Exercise task>
Repeat exactly what appears from the opening line of the listing to the line with "-.06, 0), M_FLOOR))", inclusive.

Source material>
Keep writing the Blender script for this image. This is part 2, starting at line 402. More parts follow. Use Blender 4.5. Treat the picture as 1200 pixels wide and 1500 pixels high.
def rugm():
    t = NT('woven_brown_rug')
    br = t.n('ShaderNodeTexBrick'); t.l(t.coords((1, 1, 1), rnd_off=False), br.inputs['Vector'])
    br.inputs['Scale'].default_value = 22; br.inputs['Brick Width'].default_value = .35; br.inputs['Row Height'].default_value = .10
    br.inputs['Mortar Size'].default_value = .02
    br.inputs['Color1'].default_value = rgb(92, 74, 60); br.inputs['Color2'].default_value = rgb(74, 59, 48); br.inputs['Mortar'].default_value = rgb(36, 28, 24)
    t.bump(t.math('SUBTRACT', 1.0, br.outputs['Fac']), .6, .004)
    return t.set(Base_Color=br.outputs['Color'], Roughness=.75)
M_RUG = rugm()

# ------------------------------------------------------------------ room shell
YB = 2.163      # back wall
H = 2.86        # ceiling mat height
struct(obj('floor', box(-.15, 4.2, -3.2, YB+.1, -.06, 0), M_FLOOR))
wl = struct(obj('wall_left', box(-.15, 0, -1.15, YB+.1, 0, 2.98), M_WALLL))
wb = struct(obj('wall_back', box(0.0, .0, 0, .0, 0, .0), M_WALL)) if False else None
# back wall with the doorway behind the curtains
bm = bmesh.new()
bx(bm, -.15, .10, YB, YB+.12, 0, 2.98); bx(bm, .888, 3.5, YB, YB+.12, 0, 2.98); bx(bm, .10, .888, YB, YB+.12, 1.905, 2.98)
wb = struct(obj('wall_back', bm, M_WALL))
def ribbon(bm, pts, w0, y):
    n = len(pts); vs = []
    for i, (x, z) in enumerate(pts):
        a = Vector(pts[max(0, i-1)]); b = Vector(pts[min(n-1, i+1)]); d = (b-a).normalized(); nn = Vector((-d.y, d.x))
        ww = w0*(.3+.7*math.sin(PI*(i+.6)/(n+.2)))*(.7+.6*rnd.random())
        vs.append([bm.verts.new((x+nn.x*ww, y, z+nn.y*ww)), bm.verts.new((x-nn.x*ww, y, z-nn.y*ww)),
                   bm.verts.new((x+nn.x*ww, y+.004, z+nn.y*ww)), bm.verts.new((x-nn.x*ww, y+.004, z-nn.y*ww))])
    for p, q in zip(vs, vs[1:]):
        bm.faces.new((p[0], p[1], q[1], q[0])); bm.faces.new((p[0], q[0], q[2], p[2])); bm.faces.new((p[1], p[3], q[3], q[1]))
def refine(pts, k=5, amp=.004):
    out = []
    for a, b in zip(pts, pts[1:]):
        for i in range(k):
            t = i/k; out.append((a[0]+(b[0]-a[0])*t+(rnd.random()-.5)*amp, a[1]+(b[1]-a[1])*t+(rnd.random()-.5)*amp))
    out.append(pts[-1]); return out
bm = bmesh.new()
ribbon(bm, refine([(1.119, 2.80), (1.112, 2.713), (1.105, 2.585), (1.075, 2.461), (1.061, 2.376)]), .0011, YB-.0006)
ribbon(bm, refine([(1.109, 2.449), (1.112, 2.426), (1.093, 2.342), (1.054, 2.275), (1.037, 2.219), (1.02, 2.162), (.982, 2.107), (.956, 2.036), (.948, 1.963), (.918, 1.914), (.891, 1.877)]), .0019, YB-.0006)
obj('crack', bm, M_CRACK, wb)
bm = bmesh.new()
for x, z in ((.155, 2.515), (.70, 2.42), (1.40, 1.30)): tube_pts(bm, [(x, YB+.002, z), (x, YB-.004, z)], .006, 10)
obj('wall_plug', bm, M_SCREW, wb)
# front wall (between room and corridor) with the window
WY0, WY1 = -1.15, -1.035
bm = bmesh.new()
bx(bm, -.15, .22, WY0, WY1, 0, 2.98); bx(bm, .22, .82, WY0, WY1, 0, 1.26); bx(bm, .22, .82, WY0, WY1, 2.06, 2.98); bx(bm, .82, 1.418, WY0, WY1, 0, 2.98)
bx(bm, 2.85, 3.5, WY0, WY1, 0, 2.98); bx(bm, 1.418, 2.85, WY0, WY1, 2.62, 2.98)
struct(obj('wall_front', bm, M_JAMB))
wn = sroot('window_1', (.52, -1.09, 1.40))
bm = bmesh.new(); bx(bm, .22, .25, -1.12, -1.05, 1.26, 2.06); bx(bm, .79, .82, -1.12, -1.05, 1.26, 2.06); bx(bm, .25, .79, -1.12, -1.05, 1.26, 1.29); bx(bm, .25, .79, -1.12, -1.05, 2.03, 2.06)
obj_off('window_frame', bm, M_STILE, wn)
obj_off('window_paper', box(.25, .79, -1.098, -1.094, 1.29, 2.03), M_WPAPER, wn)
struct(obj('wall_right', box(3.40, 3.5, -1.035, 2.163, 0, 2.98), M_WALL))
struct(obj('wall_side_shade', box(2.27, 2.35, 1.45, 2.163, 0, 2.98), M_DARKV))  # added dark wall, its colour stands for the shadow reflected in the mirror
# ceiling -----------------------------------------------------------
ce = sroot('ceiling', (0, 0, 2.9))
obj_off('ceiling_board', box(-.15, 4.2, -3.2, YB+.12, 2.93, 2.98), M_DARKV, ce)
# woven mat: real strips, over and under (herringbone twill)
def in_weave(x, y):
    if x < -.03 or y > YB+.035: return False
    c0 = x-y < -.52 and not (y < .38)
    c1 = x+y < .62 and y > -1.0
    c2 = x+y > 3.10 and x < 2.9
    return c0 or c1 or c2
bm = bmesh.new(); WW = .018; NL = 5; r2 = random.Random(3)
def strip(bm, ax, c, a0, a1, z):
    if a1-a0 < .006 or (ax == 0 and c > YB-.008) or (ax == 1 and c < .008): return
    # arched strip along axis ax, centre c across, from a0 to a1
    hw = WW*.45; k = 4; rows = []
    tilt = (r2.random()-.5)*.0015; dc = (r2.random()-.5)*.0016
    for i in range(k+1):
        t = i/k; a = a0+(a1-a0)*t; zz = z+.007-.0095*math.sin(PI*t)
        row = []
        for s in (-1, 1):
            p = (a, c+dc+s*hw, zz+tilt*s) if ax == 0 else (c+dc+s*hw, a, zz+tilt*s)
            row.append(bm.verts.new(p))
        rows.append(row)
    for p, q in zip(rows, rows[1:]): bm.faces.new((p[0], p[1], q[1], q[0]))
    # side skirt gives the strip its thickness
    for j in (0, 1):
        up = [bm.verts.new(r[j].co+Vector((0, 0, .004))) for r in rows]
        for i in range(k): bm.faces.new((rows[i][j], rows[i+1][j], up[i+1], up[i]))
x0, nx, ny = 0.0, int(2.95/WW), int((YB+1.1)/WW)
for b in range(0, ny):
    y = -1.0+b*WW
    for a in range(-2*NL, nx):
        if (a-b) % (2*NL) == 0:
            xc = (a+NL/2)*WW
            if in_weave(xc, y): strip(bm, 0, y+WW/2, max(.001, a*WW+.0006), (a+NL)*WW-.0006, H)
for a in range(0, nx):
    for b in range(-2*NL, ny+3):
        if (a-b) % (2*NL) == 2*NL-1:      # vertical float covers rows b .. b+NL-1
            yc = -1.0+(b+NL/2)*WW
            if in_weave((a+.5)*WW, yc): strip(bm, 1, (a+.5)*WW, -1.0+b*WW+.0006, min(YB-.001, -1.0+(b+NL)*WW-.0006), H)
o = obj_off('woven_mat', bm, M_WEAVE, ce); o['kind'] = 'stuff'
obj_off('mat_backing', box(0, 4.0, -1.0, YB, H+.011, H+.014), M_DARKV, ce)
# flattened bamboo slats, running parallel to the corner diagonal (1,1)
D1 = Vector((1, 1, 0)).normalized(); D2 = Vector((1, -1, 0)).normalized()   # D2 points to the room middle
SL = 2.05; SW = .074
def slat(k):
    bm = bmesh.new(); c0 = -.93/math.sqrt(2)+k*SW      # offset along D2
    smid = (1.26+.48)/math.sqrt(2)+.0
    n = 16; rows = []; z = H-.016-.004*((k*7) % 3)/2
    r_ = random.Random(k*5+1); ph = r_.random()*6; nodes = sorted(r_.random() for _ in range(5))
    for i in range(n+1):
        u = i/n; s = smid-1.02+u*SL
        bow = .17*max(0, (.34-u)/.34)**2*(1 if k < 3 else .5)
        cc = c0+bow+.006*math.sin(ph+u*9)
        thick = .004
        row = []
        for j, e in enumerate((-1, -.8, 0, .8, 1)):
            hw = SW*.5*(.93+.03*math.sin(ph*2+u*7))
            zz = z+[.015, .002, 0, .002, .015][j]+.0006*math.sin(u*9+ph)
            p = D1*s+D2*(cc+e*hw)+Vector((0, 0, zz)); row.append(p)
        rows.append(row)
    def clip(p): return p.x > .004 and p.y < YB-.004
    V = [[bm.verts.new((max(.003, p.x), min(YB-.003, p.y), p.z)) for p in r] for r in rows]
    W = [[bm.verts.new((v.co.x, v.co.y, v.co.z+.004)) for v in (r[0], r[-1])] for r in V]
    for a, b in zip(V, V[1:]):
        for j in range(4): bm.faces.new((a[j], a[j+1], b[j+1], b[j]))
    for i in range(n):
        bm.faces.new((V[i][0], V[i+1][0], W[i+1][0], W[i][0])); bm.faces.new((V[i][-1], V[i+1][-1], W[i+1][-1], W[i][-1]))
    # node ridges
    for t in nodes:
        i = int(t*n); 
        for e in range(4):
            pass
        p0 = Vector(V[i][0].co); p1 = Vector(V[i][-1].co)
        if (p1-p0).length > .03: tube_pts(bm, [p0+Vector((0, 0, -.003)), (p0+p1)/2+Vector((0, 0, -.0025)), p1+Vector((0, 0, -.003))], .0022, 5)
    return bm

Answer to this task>
Keep writing the Blender script for this image. This is part 2, starting at line 402. More parts follow. Use Blender 4.5. Treat the picture as 1200 pixels wide and 1500 pixels high.
def rugm():
    t = NT('woven_brown_rug')
    br = t.n('ShaderNodeTexBrick'); t.l(t.coords((1, 1, 1), rnd_off=False), br.inputs['Vector'])
    br.inputs['Scale'].default_value = 22; br.inputs['Brick Width'].default_value = .35; br.inputs['Row Height'].default_value = .10
    br.inputs['Mortar Size'].default_value = .02
    br.inputs['Color1'].default_value = rgb(92, 74, 60); br.inputs['Color2'].default_value = rgb(74, 59, 48); br.inputs['Mortar'].default_value = rgb(36, 28, 24)
    t.bump(t.math('SUBTRACT', 1.0, br.outputs['Fac']), .6, .004)
    return t.set(Base_Color=br.outputs['Color'], Roughness=.75)
M_RUG = rugm()

# ------------------------------------------------------------------ room shell
YB = 2.163      # back wall
H = 2.86        # ceiling mat height
struct(obj('floor', box(-.15, 4.2, -3.2, YB+.1, -.06, 0), M_FLOOR))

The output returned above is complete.